Ranke, by contrast, was a German professor who did his work far from the media limelight, in another place and time. Over 150 years ago, he was a key figure in pioneering the professionalization of history as an academic discipline that insists on the use of original documents. Using authentic sources, his goal was to recreate the past "wie as eigentlich gewesen."

Interpretations differ on how to properly translate this German phrase. One view is that Ranke meant historians are to draw upon archival research to present the past as it actually was. Others suggest that the word "eigentlich" is a type of linguistic flavoring particle, and that Ranke did not claim that a historian can truly conjure up the past in all its teeming complexity, no matter how close the research stays to the original sources.

No matter how one interprets the phrase "wie es eigentlich gewesen," however, it seems clear that Roger Goodell's announced goals in the investigation of a possible sex scandal involving legendary quarterback Brett Favre are Rankean in nature. While playing for the New York Jets in 2008, Favre may have sent inappropriate text messages and provocative photos to a sexy sideline reporter named Jenn Sterger.

Favre has moved on to the Minnesota Vikings, where, at 41, he is once again the center of attention for legions of football fans. Sterger, 26, has moved on from the Jets as well, and now has her own spot on a sports-themed cable channel.

Meanwhile, allegations about Favre's (supposed) attempts to seduce Sterger have spilled out into the print media, after first circulating online. Commissioner Goodell has acknowledged that an investigation is underway, and Favre, like Pittsburgh's Ben Roethlisberger before him, could face a fine or suspension for violating the NFL's personal conduct policy.

I applaud Goodell for undertaking a thorough investigation. He sounded downright Rankean in his statement of intent: "We want to make sure that we understand exactly what happened." Serious allegations require serious fact-checking, so the commissioner's deliberation is far preferable to a tabloid rush to judgment or an old-school stonewalling denial.

Yet there is also a certain amount of epistemological naivete - or dis-in-jenn-uousness (bad pun there) - in the premise of Goodell's statement. From Kurosawa's famous film Rashomon to the controversial Clarence Thomas / Anita Hill theatrics at Thomas' Supreme Court confirmation hearing, it is not difficult to find examples of how challenging it can be to get at the whole truth.

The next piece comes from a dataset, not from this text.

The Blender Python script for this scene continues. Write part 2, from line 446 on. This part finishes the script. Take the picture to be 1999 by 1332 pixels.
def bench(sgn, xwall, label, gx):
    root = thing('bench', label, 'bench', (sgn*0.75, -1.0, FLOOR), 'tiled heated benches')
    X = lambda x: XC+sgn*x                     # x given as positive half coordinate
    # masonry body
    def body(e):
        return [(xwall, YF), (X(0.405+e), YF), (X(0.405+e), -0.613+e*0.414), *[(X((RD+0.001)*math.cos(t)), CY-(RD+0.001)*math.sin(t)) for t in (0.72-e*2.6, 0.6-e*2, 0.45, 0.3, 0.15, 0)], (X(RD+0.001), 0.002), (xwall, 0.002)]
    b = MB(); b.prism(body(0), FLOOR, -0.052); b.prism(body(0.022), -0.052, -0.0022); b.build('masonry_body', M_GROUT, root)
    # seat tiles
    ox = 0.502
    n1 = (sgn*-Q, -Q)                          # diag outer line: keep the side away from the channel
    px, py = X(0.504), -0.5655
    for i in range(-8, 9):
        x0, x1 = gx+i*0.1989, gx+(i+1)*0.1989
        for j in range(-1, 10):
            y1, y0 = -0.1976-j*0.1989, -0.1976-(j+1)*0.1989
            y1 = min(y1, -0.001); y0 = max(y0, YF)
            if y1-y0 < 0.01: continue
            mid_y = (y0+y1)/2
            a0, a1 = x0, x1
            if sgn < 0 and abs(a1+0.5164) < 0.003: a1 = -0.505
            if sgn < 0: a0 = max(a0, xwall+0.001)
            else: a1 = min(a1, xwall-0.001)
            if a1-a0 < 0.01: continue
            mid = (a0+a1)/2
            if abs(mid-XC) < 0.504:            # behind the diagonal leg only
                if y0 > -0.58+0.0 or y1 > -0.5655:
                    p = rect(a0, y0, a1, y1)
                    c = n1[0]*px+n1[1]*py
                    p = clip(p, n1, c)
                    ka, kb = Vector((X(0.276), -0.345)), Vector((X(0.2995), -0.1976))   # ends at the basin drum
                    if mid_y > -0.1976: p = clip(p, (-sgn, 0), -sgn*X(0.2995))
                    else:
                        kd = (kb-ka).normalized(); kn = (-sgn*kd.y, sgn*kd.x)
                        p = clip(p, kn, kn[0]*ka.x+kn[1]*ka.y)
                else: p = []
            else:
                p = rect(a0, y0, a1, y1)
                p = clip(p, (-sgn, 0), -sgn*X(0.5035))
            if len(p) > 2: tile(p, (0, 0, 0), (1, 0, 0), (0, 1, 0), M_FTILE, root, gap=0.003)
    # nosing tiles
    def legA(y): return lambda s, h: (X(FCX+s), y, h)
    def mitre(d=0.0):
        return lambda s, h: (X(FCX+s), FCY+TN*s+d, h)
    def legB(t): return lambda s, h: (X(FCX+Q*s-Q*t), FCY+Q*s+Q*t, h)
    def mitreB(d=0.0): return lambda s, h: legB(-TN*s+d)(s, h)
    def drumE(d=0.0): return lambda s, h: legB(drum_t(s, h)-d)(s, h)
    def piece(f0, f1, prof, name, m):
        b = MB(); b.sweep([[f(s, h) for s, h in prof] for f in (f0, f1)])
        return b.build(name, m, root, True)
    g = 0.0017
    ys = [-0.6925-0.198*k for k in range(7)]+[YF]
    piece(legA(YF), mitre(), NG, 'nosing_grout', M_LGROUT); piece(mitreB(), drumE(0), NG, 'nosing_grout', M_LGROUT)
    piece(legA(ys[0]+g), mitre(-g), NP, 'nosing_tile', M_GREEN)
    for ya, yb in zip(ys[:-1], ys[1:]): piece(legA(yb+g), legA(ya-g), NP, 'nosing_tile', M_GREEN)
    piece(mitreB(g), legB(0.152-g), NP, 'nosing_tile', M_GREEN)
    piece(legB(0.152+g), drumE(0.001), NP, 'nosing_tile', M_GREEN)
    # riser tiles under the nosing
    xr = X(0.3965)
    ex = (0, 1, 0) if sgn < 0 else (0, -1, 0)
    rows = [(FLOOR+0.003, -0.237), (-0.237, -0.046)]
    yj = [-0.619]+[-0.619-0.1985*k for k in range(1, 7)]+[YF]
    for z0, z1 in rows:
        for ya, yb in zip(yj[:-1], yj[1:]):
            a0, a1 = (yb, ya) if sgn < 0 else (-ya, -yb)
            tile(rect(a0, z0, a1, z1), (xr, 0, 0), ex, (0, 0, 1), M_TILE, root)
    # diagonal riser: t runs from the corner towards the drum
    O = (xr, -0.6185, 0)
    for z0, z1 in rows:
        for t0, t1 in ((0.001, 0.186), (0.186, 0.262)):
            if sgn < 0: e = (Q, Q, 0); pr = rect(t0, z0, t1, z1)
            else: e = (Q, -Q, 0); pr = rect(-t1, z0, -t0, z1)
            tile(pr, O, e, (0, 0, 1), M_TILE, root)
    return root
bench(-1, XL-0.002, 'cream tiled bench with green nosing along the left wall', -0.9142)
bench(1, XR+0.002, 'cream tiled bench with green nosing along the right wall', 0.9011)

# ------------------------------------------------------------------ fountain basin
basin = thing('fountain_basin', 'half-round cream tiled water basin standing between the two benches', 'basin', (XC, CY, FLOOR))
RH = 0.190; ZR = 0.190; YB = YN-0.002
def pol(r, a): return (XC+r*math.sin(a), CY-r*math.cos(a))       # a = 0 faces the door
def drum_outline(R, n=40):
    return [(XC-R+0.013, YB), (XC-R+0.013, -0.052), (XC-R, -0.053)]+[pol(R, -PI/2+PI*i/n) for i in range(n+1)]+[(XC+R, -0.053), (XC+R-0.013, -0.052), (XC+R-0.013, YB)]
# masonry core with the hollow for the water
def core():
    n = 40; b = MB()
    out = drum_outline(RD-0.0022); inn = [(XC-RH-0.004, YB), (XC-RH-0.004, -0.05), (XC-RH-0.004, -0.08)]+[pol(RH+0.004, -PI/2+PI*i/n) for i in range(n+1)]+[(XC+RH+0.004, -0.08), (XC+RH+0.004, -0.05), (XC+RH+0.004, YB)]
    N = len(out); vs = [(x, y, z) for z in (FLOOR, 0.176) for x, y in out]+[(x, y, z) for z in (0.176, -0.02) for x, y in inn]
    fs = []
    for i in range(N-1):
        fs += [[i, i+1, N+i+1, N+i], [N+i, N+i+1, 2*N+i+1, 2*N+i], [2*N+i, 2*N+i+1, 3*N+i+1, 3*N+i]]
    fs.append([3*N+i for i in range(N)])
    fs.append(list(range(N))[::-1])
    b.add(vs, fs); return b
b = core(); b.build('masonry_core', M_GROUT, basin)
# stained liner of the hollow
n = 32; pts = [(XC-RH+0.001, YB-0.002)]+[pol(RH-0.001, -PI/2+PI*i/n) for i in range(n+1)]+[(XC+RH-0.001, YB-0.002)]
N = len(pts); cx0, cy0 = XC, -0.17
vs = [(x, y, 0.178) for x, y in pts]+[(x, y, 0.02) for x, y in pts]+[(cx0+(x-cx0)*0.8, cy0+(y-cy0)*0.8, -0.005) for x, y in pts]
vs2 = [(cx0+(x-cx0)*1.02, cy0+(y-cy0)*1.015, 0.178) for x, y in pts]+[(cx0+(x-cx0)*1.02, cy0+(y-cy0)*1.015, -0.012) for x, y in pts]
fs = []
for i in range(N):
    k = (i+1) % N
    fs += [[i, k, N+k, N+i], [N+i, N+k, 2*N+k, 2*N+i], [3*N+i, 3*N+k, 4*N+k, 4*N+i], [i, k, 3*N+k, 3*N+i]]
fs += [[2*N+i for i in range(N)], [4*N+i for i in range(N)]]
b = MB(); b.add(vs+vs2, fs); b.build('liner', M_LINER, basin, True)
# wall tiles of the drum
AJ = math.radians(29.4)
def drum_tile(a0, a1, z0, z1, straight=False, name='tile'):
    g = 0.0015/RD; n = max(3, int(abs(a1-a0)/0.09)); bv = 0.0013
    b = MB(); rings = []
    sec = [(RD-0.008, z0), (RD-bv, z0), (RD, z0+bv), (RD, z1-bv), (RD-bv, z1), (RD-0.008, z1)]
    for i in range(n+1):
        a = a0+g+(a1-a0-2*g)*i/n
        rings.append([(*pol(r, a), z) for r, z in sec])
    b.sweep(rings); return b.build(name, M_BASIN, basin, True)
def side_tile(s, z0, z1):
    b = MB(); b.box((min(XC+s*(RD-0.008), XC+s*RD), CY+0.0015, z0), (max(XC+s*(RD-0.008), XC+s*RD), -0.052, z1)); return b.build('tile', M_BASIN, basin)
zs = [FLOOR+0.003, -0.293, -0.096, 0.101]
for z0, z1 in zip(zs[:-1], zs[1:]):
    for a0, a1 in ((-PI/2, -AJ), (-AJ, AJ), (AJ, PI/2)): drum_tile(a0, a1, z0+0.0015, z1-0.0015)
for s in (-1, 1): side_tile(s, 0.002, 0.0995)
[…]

This is not to say that truth always eludes us, and that all accounts are relative. As a historian and as a lawyer, I have no doubt that, even amid dueling accusations and interpretations, there is a factual bedrock.

In the case of Favre and Sterger, getting to that bedrock will involve a lot more than interviewing the two principals. The NFL had better get the cell-phone records, so that faithful football fans are not left relying on You Tube, trying to figure out what's going on.